The Rite
You know what isn’t terrifying? Mules. Also not terrifying: mules with red eyes and baleful expressions. Try as The Rite might, it cannot make its demonic mule—a centerpiece of a would-be nightmarish hallucination sequence—frightening. Even an Italian boy whimpering in terror about “il mulo!” while revealing hoof-shaped bruises on his chest and back can’t seal the deal. Kudos to The Rite for thinking outside the usual goat/pentagram/black-candles box for its satanic imagery, but is a mule really the best it could manage?
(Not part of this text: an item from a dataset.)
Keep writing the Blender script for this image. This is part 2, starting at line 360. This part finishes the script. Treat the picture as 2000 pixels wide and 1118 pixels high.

Then again, maybe the film is just telling it like it is. The Rite is bookended by text assuring viewers that it’s inspired by true events, and that the inspiration for the hero played by the Josh Hartnett-esque Colin O’Donoghue currently works as an exorcist outside Chicago, making him one of the few Vatican-approved exorcists in America. He’s one of a woefully small number, by the film’s reckoning, and The Rite sometimes plays like a recruitment effort. Surely in this security-conscious age, the U.S. deserves better protection against “the devil’s foot soldiers.”
Having enlisted in the seminary to get out of a family mortuary business headed by dad Rutger Hauer (one of several colorful character actors underserved by the material), O’Donoghue plans to leave school before taking his final vows, his years of study having done little to reinforce his shaky faith. In an attempt to change his mind, Father Superior Toby Jones sends him to Rome to study the rite of exorcism. There, he eventually hooks up with an unconventional Welsh exorcist (Anthony Hopkins). Hopkins brings a much-needed wry humor to his early scenes, talking about casting out devils with a twinkle in his eye, and taking a cell-phone call mid-ritual. But once the demon plaguing a pregnant teen jumps ship and the exorcist becomes the exorcee, Hopkins starts tearing into scenes as if trying to teach that upstart bitch Linda Blair a lesson or two.
About The Exorcist: At one point, Hopkins’ character references the film with a knowing wink, which director Mikael Håfström (1408) takes as permission to rip it off shamelessly, giving the demon a voice like Christian Bale in The Dark Knight doing a Mercedes McCambridge impression, and amping up the sound of creaking bones to an earsplitting volume. But apart from a couple of cheap jolts, he has no new tricks, and the PG-13 rating caps the blasphemy at words like “slut” and “kissy-lips.” It’s an extremely literal-minded and reverent horror movie—almost appropriate for a Catholic-school day trip—but never especially scary. Unless mules terrify you.